TASK PROMPT: Go from the first line to the line with "(.50, .48, .46), .30, rough=.25), lt)" and return those lines verbatim, ends included.
****************************************
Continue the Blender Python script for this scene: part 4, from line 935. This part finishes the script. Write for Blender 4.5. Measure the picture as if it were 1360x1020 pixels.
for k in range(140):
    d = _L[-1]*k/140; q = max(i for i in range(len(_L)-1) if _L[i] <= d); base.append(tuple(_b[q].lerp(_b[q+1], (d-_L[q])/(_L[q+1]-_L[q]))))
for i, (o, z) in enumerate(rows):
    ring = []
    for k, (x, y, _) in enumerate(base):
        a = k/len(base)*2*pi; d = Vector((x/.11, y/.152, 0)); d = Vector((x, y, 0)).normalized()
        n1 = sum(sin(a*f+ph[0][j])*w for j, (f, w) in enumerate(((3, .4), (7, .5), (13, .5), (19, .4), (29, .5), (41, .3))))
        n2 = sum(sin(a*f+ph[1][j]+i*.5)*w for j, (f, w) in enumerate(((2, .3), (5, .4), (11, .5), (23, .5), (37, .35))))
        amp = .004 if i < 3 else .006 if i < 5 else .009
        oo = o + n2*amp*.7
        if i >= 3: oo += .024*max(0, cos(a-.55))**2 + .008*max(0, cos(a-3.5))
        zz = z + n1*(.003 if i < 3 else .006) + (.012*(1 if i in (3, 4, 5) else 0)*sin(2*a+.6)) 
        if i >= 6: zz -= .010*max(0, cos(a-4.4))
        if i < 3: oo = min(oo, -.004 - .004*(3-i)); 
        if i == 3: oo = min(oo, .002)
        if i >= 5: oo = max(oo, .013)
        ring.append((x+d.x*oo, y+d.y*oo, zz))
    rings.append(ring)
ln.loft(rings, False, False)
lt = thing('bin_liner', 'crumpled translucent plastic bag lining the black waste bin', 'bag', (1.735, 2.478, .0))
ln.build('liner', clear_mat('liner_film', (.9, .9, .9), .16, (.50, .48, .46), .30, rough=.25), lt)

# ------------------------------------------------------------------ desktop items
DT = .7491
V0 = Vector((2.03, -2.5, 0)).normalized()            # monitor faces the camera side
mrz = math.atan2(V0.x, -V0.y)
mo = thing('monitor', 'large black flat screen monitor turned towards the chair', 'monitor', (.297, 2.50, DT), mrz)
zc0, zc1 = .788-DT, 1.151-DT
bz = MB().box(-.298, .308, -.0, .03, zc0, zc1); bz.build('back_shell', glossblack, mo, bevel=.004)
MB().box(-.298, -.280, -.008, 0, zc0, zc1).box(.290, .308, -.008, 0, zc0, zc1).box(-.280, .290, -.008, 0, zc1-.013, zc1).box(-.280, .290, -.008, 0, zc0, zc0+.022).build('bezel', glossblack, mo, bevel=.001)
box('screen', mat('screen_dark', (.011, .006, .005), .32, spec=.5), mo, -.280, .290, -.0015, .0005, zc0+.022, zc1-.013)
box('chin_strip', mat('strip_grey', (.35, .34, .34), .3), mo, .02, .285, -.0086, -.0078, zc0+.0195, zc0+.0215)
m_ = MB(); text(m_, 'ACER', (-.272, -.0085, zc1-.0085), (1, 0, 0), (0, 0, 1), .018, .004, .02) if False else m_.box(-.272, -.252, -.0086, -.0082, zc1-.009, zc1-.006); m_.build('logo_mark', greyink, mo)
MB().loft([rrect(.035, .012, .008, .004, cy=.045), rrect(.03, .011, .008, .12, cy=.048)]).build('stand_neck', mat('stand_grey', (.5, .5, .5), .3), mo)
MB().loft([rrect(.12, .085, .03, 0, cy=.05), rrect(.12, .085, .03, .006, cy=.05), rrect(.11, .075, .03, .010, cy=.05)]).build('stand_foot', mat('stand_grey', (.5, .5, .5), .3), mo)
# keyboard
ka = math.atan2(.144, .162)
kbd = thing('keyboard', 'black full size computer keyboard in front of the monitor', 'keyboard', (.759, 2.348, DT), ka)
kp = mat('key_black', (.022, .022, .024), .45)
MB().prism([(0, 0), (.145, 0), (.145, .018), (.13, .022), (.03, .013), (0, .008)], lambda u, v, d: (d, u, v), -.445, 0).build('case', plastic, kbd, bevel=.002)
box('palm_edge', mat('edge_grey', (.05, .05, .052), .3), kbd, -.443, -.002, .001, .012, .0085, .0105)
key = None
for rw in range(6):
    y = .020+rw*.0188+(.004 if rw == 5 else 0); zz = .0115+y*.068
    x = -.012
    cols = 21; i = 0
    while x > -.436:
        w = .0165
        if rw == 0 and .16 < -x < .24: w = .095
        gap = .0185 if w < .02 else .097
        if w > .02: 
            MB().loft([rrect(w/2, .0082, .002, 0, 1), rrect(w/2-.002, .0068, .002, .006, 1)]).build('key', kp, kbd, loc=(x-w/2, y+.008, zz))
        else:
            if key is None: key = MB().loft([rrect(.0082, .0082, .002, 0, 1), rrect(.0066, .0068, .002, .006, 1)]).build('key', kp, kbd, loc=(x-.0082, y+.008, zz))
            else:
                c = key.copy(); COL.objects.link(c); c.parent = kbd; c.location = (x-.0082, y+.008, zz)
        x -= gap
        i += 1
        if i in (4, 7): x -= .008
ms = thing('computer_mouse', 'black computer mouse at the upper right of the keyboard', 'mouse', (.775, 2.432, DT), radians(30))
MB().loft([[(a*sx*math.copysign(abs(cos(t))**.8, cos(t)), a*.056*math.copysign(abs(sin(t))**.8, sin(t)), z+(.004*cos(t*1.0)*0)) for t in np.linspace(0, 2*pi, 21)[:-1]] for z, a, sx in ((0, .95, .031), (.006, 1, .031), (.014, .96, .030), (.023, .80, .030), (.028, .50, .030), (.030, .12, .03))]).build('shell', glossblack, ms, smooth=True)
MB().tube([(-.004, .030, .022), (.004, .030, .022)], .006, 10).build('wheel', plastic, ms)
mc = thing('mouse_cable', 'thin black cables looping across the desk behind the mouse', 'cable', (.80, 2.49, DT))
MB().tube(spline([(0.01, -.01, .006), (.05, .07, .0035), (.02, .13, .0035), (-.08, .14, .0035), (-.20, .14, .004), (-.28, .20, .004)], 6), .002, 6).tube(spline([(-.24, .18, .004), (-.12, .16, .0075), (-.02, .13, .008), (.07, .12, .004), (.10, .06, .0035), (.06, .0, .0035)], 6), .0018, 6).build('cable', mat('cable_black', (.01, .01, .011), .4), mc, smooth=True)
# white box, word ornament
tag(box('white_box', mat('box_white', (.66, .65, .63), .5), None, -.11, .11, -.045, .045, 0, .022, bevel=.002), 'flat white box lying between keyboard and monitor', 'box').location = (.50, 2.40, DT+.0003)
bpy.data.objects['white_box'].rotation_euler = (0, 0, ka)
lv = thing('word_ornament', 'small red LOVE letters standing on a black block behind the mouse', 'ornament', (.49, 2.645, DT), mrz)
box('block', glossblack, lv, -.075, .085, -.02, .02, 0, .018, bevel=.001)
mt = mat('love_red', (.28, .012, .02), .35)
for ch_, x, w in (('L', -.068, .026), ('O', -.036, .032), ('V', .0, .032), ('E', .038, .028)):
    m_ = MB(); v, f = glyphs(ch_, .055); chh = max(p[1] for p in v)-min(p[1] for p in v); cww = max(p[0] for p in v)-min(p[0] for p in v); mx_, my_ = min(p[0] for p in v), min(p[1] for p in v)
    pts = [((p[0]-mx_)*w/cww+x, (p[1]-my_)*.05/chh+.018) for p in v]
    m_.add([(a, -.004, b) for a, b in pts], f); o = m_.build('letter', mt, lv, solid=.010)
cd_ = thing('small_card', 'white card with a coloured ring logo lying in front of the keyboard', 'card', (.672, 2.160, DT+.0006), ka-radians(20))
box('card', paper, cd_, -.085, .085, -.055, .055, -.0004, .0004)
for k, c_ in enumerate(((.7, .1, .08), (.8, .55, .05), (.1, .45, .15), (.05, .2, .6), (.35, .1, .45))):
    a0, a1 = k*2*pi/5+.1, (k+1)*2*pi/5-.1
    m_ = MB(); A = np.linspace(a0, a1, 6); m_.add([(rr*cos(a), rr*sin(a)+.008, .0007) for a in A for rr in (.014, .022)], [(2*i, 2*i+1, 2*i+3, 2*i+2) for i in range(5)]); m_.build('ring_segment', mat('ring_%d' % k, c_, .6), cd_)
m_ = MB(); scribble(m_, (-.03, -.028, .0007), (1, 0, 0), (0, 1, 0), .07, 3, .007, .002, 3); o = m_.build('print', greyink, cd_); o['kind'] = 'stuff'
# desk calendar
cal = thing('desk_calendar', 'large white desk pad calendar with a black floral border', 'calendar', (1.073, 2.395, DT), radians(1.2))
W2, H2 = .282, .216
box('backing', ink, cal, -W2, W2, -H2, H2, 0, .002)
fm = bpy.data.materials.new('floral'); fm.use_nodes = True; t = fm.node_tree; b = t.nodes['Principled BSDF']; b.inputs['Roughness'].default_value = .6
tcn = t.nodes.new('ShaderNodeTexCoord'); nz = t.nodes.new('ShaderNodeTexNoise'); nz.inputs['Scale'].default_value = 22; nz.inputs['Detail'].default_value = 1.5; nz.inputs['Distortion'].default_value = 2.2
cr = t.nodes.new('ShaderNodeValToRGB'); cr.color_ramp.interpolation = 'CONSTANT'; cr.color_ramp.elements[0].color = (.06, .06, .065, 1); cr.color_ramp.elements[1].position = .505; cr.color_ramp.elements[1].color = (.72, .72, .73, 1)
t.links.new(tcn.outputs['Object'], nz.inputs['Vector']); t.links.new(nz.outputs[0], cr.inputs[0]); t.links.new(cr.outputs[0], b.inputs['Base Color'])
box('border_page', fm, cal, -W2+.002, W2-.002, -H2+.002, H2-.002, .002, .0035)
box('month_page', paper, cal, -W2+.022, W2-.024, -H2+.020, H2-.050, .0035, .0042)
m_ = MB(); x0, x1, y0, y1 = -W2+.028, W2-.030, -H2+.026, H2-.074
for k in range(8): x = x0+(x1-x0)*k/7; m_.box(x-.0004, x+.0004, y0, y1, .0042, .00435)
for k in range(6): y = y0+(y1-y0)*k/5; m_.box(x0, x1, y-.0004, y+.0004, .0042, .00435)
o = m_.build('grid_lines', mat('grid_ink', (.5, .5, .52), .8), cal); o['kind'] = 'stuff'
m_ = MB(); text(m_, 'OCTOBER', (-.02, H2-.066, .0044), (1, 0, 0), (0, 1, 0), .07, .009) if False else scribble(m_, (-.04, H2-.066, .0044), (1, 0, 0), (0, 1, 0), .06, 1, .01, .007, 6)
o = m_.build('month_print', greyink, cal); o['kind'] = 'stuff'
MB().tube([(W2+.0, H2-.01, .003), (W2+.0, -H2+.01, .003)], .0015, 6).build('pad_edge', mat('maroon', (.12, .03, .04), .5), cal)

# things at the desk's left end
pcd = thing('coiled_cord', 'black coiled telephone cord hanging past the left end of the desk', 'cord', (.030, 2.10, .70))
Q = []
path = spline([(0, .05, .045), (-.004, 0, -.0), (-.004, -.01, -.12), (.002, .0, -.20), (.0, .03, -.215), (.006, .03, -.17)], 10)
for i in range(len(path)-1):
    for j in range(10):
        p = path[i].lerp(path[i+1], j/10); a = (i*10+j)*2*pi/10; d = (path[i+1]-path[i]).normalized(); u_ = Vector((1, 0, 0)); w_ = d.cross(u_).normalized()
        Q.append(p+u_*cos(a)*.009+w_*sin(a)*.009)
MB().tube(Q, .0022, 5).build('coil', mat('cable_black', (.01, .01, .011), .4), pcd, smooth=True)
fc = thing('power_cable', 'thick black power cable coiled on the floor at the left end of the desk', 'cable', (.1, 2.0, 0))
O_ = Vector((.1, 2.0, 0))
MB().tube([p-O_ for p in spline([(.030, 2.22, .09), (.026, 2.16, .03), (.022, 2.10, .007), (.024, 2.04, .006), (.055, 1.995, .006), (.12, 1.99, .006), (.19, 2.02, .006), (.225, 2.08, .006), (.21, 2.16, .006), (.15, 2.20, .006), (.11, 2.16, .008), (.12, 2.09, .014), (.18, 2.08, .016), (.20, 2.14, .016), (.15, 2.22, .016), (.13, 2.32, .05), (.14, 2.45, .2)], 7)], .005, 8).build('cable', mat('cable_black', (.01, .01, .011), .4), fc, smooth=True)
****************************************
TASK RESPONSE:
Continue the Blender Python script for this scene: part 4, from line 935. This part finishes the script. Write for Blender 4.5. Measure the picture as if it were 1360x1020 pixels.
for k in range(140):
    d = _L[-1]*k/140; q = max(i for i in range(len(_L)-1) if _L[i] <= d); base.append(tuple(_b[q].lerp(_b[q+1], (d-_L[q])/(_L[q+1]-_L[q]))))
for i, (o, z) in enumerate(rows):
    ring = []
    for k, (x, y, _) in enumerate(base):
        a = k/len(base)*2*pi; d = Vector((x/.11, y/.152, 0)); d = Vector((x, y, 0)).normalized()
        n1 = sum(sin(a*f+ph[0][j])*w for j, (f, w) in enumerate(((3, .4), (7, .5), (13, .5), (19, .4), (29, .5), (41, .3))))
        n2 = sum(sin(a*f+ph[1][j]+i*.5)*w for j, (f, w) in enumerate(((2, .3), (5, .4), (11, .5), (23, .5), (37, .35))))
        amp = .004 if i < 3 else .006 if i < 5 else .009
        oo = o + n2*amp*.7
        if i >= 3: oo += .024*max(0, cos(a-.55))**2 + .008*max(0, cos(a-3.5))
        zz = z + n1*(.003 if i < 3 else .006) + (.012*(1 if i in (3, 4, 5) else 0)*sin(2*a+.6)) 
        if i >= 6: zz -= .010*max(0, cos(a-4.4))
        if i < 3: oo = min(oo, -.004 - .004*(3-i)); 
        if i == 3: oo = min(oo, .002)
        if i >= 5: oo = max(oo, .013)
        ring.append((x+d.x*oo, y+d.y*oo, zz))
    rings.append(ring)
ln.loft(rings, False, False)
lt = thing('bin_liner', 'crumpled translucent plastic bag lining the black waste bin', 'bag', (1.735, 2.478, .0))
ln.build('liner', clear_mat('liner_film', (.9, .9, .9), .16, (.50, .48, .46), .30, rough=.25), lt)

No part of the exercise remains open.